La tradizione del presepe di Greccio, ieri e oggi
Fu San Francesco a scegliere questo luogo montano per una rappresentazione che voleva essere concreta e comunicativa. Secondo le fonti, nel 1223 Francesco d’Assisi organizzò la prima rievocazione della Natività a Greccio: una messa semplice, con una mangiatoia e persone in abiti comuni, pensata per rendere visibile il mistero cristiano a chi raramente vedeva immagini sacre. La scelta del sito non fu casuale: la conformazione rocciosa della valle richiamava, nella mente di chi osservava, l’ambiente della Palestina e rese la rappresentazione immediata e tangibile.

All’evento partecipò anche Giovanni Velita, signore locale, che pose a disposizione persone e spazi. Quella azione ha dato vita al modello del primo Presepe Vivente e ha trasformato Greccio in un punto di riferimento per la devozione francescana. Nel corso dei secoli la rievocazione è stata narrata dai biografi del santo e ripresa da guide e cronache, consolidando la memoria storica della vicenda.
Dal 1972 la comunità locale, tramite la Pro-Loco, organizza la Rievocazione Storica che ripropone lo schema originario in sei momenti distinti, con costumi e scenografie curate nei dettagli. Un dettaglio che molti sottovalutano è l’attenzione per i testi storici: certi dialoghi si rifanno a fonti medievali, per mantenere un collegamento diretto con le parole dei primi cronisti francescani.
Cosa vedere a Greccio tra spiritualità e storia
Greccio conserva tracce materiali e spirituali della rievocazione: la collocazione della cappanna, la cappelletta dove il santo si ritirava, e il percorso che porta al Santuario. Il Santuario di Greccio, spesso chiamato la Betlemme francescana, è stato costruito a ridosso della roccia e include la grotta originaria utilizzata per la rappresentazione. La cappella del Presepe all’interno del complesso è il cuore del luogo: sotto l’altare si vede ancora la roccia che, secondo la tradizione, fu parte della scena della Natività.

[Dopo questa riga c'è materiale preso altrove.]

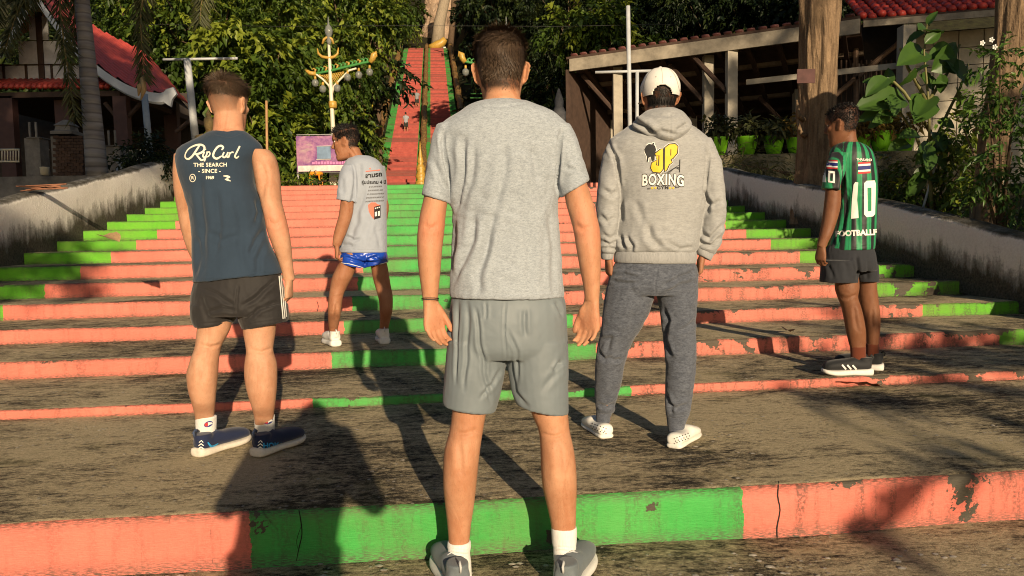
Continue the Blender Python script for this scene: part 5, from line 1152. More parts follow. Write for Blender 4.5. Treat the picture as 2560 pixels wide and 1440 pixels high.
def gz(x, y):
    X = x * _c + y * _s; Y = -x * _s + y * _c
    return float(hillz(np.array([X]), np.array([Y]))[0])

# ------------------------------------------------------------------ trees on the hill
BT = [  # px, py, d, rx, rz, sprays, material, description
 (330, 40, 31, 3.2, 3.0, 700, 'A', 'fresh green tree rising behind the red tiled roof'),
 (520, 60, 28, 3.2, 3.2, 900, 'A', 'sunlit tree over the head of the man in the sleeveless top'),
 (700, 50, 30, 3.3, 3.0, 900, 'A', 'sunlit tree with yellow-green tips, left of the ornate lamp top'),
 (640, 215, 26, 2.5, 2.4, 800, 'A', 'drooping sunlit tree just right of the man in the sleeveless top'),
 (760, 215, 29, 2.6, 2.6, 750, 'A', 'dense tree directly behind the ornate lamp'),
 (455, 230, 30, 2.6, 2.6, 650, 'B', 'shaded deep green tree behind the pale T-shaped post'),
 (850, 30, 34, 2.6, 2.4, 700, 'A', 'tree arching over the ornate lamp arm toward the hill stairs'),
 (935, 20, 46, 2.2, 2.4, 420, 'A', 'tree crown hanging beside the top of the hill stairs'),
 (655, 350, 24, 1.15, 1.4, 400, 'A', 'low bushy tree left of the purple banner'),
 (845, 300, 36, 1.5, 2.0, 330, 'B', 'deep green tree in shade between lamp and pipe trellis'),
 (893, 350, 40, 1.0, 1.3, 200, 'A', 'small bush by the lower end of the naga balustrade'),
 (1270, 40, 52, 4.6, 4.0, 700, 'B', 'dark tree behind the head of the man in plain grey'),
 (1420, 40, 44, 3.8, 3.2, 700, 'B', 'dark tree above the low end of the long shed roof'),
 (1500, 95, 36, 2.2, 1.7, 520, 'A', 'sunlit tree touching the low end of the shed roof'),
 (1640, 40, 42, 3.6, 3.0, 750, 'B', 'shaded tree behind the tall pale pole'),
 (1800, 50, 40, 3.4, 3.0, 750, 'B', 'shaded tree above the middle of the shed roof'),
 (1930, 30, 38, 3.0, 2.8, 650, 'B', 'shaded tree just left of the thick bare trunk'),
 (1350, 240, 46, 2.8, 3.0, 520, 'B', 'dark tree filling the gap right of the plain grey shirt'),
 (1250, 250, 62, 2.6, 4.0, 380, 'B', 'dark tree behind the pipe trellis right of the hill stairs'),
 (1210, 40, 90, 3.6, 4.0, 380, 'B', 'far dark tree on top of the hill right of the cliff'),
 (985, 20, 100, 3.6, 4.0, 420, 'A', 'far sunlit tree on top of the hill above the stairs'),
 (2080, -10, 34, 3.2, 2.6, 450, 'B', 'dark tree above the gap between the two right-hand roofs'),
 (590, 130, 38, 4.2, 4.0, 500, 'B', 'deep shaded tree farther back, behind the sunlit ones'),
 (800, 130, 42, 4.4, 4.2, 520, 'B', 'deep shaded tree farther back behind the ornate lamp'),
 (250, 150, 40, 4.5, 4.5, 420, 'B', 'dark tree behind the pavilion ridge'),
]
SCL = (1., 1.25, .85, 1.5, 1.1)
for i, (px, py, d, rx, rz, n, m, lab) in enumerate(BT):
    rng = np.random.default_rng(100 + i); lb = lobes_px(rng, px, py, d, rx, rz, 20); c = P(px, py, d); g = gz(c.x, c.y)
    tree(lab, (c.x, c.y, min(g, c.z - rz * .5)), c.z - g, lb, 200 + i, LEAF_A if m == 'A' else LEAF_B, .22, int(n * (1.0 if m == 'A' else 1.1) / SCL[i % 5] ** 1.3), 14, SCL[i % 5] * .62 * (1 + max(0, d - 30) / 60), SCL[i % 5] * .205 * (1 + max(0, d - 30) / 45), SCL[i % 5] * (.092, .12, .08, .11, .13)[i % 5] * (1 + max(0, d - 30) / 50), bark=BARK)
# a carpet of undergrowth on the slope, too dense to count
rng = np.random.default_rng(5); N = 5200; X = rng.uniform(-24, 20, N); Y = rng.uniform(30, 30 + 60 * rng.random(N), N); keep = (np.abs(X + 1.2) > 5.2)
X, Y = X[keep], Y[keep]; Z = hillz(X, Y); Wx = X * _c - Y * _s; Wy = X * _s + Y * _c
lob = [(np.array([a, b, c_ + .5]), (.9, .9, .8)) for a, b, c_ in zip(Wx, Wy, Z)]
B_, A_, S_, L_, W_2, T_ = sprays(rng, lob, 15000, 8, .9, .42, .19, shell=.2, droop=.3)
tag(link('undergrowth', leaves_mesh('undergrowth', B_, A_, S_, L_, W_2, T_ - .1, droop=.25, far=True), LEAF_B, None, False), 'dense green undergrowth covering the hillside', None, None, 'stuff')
# trees behind the camera that throw the dappled shade
for i, (x, y, z, rx, rz, n, lab) in enumerate([(-3.2, -9.5, 10.6, 3.4, 2.3, 1500, 'tall tree behind the photographer shading the red-roofed pavilion'), (8.8, -5.5, 4.0, 2.4, 2.0, 330, 'tree behind the photographer shading the end of the steps by the grey wall'),
        (14.4, -8., 10., 4.8, 4.2, 620, 'broad tree behind the photographer shading the shed and potted plants'), (20., -10., 18., 6.4, 6.0, 2200, 'tallest tree behind the photographer shading the hill behind the shed')]):
    rng = np.random.default_rng(900 + i); lb = []
    for q in range(18):
        v = unit(rng.normal(size=(1, 3)))[0]; kk = rng.uniform(.3, .85)
        if i == 1: lb = [(Vector((6.5, -5.5, 2.3)), (1.9, .8, .72)), (Vector((8.9, -5.5, 3.3)), (1.2, .9, .9)), (Vector((10.2, -5.5, 5.2)), (1.3, 1.2, 1.4)), (Vector((11.6, -5.5, 4.2)), (1.5, 1.2, 1.6))]; break
        if i == 0: lb = [(Vector((a, -9.5, b)), (c, c, e)) for a, b, c, e in ((-4.6, 10.6, 1.7, 1.2), (-2.6, 12.0, 1.5, 1.1), (-2.0, 10.2, 1.4, .9), (-5.4, 8.9, 1.5, 1.0), (-3.4, 8.7, 1.4, .9), (-6.2, 11.0, 1.4, 1.2), (-1.1, 12.6, 1.2, .9), (-4.0, 13.4, 1.6, 1.0), (-.9, 6.0, .95, .6), (-2.2, 7.3, 1.2, .7), (-.6, 10.6, .8, .6), (-.4, 9.7, 1.0, .55), (.6, 10.4, .9, .6), (-1.6, 9.2, 1.1, .6))]; break
        lb.append((Vector((x + v[0]*rx*kk, y + v[1]*rx*kk, z + v[2]*rz*kk)), (rx*.42, rx*.42, rz*.36)))
    tree(lab, (x, y, 0), z, lb, 300 + i, LEAF_B, .3, n, 14, .9, .34, .15, group='shade trees behind the photographer')

# ------------------------------------------------------------------ hill staircase
HA, HB = P(1057, 455, 49), P(1067, 122, 104)
hax = Vector((HB.x - HA.x, HB.y - HA.y, 0)); HL = hax.length; hax.normalize(); hsd = Vector((hax.y, -hax.x, 0)); HS = (HB.z - HA.z) / HL
def H(t, s, up=0.):
    """t metres along the flight from HA, s sideways, up above the pitch line"""
    return HA + hax * t + hsd * s + Vector((0, 0, HS * t + up))
k = NT('painted_hill_step'); v = k.coord(); n1 = k.noise(3., v, 5, .65); n2 = k.noise(30., v, 4, .7)
pk = k.ramp(n1, [(.3, (.30, .055, .045)), (.7, (.48, .10, .075))]); gn = k.ramp(n1, [(.3, (.016, .15, .022)), (.7, (.035, .25, .04))])
col = k.mix(k.attr('green'), pk, gn); col = k.mix(k.attr('tone'), col, (.10, .05, .04)); col = k.mix(k.ramp(n2, [(.6, 0.), (.75, .5)]), col, (.10, .06, .045)); k.out(col, .75, .25)
BANDS = [(-3.05, 1.), (-2.45, 0.), (-.45, 1.), (-.22, 1.), (.22, 1.), (.50, 0.), (2.25, 1.), (2.8, 1.)]
V = []; Fq = []; G = []; TN = []; rngt = random.Random(9); t = -7.0; RUN = .62; nst = int((HL + 7.2) / RUN)
for i in range(nst):
    tn = rngt.choice((0., .05, .12, .3, .5)) ; t0 = -7 + i * RUN; z0, z1 = HS * t0, HS * (t0 + RUN)
    for j in range(len(BANDS) - 1):
        a, b = BANDS[j][0], BANDS[j+1][0]; g = BANDS[j][1]; k0 = len(V)
        for s_ in (a, b):
            p0 = HA + hax * t0 + hsd * s_; p1 = HA + hax * (t0 + RUN) + hsd * s_
            V += [p0 + Vector((0, 0, z0)), p0 + Vector((0, 0, z1)), p1 + Vector((0, 0, z1))]
        G += [g] * 6; TN += [tn + .35, tn, tn * .6] * 2; Fq += [(k0, k0+3, k0+4, k0+1), (k0+1, k0+4, k0+5, k0+2)]
me = mesh_np('hill_staircase', np.array([tuple(q) for q in V]), [np.array(Fq)]); fattr(me, 'green', G); fattr(me, 'tone', TN)
tag(link('hill_staircase', me, k.m, None, False), 'long pink hill staircase with green edges climbing to the cliff', None, None, 'structure')
PAINTW = plain('white_masonry_paint', (.66, .64, .60), .7, .15, 6, .2); GOLD = plain('gold_paint', (.46, .28, .05), .42, .35, 12, .2, 40, .5); REDP = plain('maroon_paint', (.36, .035, .025), .55, .2)
k = NT('naga_scale'); v = k.coord(); sc = k.vor(7., v); n1 = k.noise(2.2, v, 4)
k.bump(sc, .9, .06); k.out(k.mix(k.ramp(n1, [(.35, 0.), (.65, 1.)]), k.ramp(sc, [(.2, (.36, .21, .08)), (.7, (.14, .075, .03))]), k.ramp(sc, [(.2, (.40, .24, .06)), (.7, (.12, .07, .025))])), .55, .4)
NAGA = k.m
def balustrade(label, s, r, t0, t1, front):
    p = empty('naga_balustrade', H(t0, s), label, 'balustrade', 'naga balustrades of the hill staircase')
    n = 60; MB().tube([H(t0 + (t1 - t0) * i / n, s + .03 * math.sin(i * 1.05), .62 + .05 * math.sin(i * 1.05 + 1)) for i in range(n + 1)], [r * (1 + .12 * math.sin(i * 2.1)) for i in range(n + 1)], 12).build('serpent_body', NAGA, p, True)
    me = None
    for i in range(26):
        tt = t0 + .8 + (t1 - t0 - 1) * i / 26
        if me is None:
            mb = MB(); mb.box((-.09, -.09, -.3), (.09, .09, .75)); mb.box((-.12, -.12, .66), (.12, .12, .74)); me = mb.mesh('post'); me.materials.append(PAINTW)
        o = bpy.data.objects.new('post', me); COL.objects.link(o); o.parent = p; o.location = H(tt, s) - WL[p.name]
    MB().box((-.04, 0, -.3), (.04, 1, .25), Matrix.Identity(4)).build('kerb', PAINTW, None) if False else None
    if front:
        b = H(t0 - .6, s); mb = MB(); mb.box((b.x-.38, b.y-.38, b.z-1.2), (b.x+.38, b.y+.38, b.z+.55)); mb.box((b.x-.46, b.y-.46, b.z+.35), (b.x+.46, b.y+.46, b.z+.55)); mb.build('pedestal', PAINTW, p)
        mb = MB(); mb.box((b.x-.5, b.y-.5, b.z+.55), (b.x+.5, b.y+.5, b.z+.66)); mb.box((b.x-.5, b.y-.5, b.z+1.24), (b.x+.5, b.y+.5, b.z+1.36)); mb.build('cornice', PAINTW, p)
        MB().box((b.x-.43, b.y-.43, b.z+.66), (b.x+.43, b.y+.43, b.z+1.24)).build('panel_block', REDP, p)
        MB().lathe((b.x, b.y, b.z + 1.36), [(.40, 0), (.42, .1), (.26, .2), (.36, .35), (.30, .5), (.22, .6), (.32, .78), (.26, .95), (.2, 1.05), (.27, 1.2), (.2, 1.4), (.13, 1.5), (.2, 1.65), (.12, 1.9), (.06, 2.3), (.02, 2.8)], 14).build('finial', GOLD, p, True)
balustrade('scaly naga balustrade on the lamp side of the hill staircase', -3.45, .30, -5, HL - 1, True)
balustrade('scaly naga balustrade down the middle of the hill staircase', 0., .24, -5, HL - 1, True)
balustrade('scaly naga balustrade on the shed side of the hill staircase', 3.2, .30, -5, HL - 1, False)
# gold naga crest at the head of the stairs
p = empty('naga_crest', H(HL, 1.2), 'bright gold naga crest at the head of the hill staircase', 'sculpture')
MB().tube([P(1072, 116, 104), P(1082, 117, 104), P(1094, 113, 104), P(1104, 108, 104), P(1112, 101, 104), P(1117, 103, 104)], [.25, .5, .62, .55, .5, .12], 10).build('serpent_body', GOLD, p, True)
mb = MB(); a, b = P(1080, 124, 104.3), P(1114, 116, 104.3); mb.box((a.x, a.y, a.z - 1), (b.x, a.y + .6, a.z + .35)); mb.build('base', PAINTW, p)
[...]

La visita non è solo devozionale: camminando tra i vicoli si incontrano tracce di storia civile e architettonica, come la chiesa medievale e gli elementi rinascimentali del borgo. Un aspetto che sfugge a chi vive in città è la continuità tra vita quotidiana e memoria religiosa: le feste locali, le produzioni alimentari e le pratiche agricole mantengono legami con la tradizione secolare.
Per chi si interessa di patrimonio e turismo culturale, vale la pena considerare non solo il Santuario ma anche la chiesa di Santa Maria del Giglio e i percorsi naturalistici che offrono vedute sulla conca reatina. La cucina locale, basata su funghi, tartufi e salumi, completa l’esperienza e mostra come tradizione religiosa e pratiche materiali convivano nella vita del borgo. In molti ricordano la pietra sotto la mensa dell’altare come il simbolo concreto di un evento pensato per parlare al senso comune; è un dettaglio visibile e eloquente, che chiude il racconto con una presenza reale e tangibile.